What this means in practice is radicalization of Jewish children, youth and adults into fanatical ideological Zionists with effects in Palestine (becoming settlers; financially supporting or even joining the occupation forces), as well as in the US: being recruited by Zionist and “lobby” organizations and/or, crucially, infiltration of Zionists into elite positions in society in business/finance, politics and culture.
These latter people are referred to by Massad, as we have seen, as “US politicians and billionaires” but designating them as simply US citizens who happen to be pro-Zionist rather than Zionist infiltrators is - I submit - a mistaken approach.

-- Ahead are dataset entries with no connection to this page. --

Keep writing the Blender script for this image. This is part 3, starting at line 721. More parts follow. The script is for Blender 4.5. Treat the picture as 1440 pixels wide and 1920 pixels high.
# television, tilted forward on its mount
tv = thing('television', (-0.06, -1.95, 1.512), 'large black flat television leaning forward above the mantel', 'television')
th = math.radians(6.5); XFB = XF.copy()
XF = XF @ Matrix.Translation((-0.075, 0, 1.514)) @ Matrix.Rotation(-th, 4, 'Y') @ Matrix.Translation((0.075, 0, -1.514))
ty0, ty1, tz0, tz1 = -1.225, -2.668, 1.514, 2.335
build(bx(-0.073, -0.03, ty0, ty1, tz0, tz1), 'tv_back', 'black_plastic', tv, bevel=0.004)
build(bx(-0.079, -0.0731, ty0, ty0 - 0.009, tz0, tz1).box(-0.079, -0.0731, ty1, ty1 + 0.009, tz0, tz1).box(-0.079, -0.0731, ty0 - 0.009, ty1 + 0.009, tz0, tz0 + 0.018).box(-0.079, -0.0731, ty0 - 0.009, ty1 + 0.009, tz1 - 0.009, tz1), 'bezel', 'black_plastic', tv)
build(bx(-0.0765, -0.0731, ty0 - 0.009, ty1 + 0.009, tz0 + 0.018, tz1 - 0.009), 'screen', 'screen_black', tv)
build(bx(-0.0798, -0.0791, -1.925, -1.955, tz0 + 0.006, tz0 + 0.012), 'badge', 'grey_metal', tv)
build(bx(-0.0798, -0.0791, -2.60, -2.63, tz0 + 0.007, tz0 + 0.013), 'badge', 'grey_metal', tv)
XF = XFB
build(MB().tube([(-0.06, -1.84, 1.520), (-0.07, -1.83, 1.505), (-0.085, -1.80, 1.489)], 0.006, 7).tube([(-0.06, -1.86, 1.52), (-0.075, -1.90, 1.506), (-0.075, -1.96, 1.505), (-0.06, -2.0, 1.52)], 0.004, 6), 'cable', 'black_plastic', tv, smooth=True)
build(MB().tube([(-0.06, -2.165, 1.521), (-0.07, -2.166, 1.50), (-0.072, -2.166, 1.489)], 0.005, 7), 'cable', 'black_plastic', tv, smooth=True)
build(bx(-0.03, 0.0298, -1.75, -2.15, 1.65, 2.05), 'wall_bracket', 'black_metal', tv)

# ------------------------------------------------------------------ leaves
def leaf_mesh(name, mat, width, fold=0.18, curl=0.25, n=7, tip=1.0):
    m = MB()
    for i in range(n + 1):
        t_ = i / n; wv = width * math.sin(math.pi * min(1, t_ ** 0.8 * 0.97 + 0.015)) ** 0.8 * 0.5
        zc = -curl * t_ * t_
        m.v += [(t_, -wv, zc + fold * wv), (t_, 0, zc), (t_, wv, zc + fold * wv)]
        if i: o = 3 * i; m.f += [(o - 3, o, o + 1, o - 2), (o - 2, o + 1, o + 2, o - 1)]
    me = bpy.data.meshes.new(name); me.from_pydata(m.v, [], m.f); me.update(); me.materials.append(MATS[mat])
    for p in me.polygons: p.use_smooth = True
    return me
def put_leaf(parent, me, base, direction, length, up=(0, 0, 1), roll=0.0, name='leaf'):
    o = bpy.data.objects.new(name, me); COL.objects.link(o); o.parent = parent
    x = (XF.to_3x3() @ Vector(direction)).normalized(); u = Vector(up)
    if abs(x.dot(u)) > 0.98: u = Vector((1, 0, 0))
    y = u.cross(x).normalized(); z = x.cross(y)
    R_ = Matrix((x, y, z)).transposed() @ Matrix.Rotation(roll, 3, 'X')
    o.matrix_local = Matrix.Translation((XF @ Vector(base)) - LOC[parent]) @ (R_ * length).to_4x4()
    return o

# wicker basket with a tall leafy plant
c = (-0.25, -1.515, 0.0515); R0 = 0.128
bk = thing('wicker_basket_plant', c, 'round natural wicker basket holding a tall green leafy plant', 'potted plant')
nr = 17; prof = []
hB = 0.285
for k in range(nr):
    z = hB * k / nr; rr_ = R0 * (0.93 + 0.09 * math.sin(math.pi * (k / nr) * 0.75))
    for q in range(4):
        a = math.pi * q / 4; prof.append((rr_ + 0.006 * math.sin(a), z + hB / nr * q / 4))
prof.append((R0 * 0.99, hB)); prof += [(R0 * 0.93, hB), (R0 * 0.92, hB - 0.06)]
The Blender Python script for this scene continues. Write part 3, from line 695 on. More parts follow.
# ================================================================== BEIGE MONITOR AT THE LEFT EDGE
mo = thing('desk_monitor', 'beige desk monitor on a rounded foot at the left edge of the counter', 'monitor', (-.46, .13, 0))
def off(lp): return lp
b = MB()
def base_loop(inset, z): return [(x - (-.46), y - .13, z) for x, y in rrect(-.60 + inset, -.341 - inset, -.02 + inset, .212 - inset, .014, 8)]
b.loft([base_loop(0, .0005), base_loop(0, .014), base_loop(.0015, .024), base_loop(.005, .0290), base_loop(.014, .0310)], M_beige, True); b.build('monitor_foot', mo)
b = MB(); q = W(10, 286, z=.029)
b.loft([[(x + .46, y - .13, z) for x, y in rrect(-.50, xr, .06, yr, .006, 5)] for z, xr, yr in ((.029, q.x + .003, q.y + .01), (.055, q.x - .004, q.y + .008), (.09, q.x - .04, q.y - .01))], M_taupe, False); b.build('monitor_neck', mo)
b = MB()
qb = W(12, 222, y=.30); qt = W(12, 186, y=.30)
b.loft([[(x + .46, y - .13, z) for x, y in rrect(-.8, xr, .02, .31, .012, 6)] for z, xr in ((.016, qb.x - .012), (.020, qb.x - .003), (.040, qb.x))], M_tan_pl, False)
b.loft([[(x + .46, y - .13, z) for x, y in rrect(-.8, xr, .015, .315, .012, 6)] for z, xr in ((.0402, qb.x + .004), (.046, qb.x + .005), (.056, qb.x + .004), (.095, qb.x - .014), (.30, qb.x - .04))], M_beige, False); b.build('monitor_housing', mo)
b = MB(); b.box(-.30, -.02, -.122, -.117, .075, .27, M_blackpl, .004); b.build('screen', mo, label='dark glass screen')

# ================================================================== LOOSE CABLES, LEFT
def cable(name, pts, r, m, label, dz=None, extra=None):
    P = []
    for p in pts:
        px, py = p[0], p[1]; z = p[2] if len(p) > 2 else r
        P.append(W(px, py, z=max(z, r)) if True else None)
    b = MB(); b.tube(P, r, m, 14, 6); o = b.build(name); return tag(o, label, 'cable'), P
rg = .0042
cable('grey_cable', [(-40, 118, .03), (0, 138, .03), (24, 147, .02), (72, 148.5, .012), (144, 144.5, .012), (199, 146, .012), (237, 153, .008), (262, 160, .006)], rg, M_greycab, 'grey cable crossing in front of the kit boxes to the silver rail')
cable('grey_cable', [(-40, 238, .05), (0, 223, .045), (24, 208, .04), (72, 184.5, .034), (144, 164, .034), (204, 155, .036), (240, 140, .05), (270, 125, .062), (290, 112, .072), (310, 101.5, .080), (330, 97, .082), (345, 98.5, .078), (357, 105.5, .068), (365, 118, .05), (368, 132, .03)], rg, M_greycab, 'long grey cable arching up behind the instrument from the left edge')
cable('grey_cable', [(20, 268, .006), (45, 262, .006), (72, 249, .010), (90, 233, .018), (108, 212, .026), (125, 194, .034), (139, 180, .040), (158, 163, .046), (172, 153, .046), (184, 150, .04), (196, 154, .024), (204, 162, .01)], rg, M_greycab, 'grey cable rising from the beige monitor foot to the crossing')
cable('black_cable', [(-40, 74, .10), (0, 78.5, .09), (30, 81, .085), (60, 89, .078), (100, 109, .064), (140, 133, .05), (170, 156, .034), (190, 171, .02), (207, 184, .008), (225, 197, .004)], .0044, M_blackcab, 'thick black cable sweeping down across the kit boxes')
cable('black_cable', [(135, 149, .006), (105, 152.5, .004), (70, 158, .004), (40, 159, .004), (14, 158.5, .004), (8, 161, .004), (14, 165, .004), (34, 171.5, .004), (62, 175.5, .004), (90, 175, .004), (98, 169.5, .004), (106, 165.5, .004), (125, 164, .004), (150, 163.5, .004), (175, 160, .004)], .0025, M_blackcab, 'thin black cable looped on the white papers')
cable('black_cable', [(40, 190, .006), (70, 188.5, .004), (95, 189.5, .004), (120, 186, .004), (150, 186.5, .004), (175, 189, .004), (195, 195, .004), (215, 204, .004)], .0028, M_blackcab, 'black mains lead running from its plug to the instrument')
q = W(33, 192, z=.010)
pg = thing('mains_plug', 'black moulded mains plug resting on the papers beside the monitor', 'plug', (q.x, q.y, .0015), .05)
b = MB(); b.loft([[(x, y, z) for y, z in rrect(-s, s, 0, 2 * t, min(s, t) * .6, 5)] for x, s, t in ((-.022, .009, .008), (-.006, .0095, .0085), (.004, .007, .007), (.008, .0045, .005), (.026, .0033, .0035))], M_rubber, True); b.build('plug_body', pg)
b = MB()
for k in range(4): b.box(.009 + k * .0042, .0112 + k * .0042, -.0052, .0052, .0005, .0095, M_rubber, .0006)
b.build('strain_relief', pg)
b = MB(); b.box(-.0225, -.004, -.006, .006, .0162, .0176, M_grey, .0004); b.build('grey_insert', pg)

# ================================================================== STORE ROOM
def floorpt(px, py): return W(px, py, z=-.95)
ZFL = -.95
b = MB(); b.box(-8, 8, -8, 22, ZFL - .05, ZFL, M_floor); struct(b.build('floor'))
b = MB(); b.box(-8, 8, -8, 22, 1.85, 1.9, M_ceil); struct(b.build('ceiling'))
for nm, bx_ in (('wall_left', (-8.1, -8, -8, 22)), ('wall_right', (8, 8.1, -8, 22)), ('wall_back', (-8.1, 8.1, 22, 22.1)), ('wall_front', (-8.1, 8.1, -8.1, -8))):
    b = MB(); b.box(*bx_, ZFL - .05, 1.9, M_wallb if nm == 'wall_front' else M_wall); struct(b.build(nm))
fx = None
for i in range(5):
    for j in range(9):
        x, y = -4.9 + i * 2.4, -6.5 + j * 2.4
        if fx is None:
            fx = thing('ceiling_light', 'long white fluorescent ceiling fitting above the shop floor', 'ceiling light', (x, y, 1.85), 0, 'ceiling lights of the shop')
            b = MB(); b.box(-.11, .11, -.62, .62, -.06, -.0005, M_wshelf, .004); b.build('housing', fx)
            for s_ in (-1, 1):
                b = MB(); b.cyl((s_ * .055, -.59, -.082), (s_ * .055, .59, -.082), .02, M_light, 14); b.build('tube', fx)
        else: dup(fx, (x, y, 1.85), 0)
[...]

As a result I fear that Joseph Massad has fallen into the opposite lapse in understanding to those he critiques with his straw man arguments. He concludes as follows:
The US government and its Western allies are the ones who bear full responsibility for abetting, supplying, and defending Israel's right to commit genocide against the Palestinians.
The efforts of the Israel lobby to have the US support Israel even more than it does is a complicitous act in the ongoing genocide, but it certainly is not the principal cause of this monstrous crime.
are complicit, indeed are directly supporting
This passage appears to absolve the Zionists from responsibility for their planning and execution of the genocide of the Palestinians. Yes, of course, the Bloodthirst US elites are complicit and indeed are directly supporting and participating in the genocide. We must bring them and indeed the other war criminals and genocidaires in the UK, Germany, France and elsewhere to The Hague. But, it is also obvious that the Zionists should be there in very significant numbers. No absolution for the imperial Western powers, but equally no absolution for the Zionist movement which must be dismantled wherever in the world it raises its ugly head.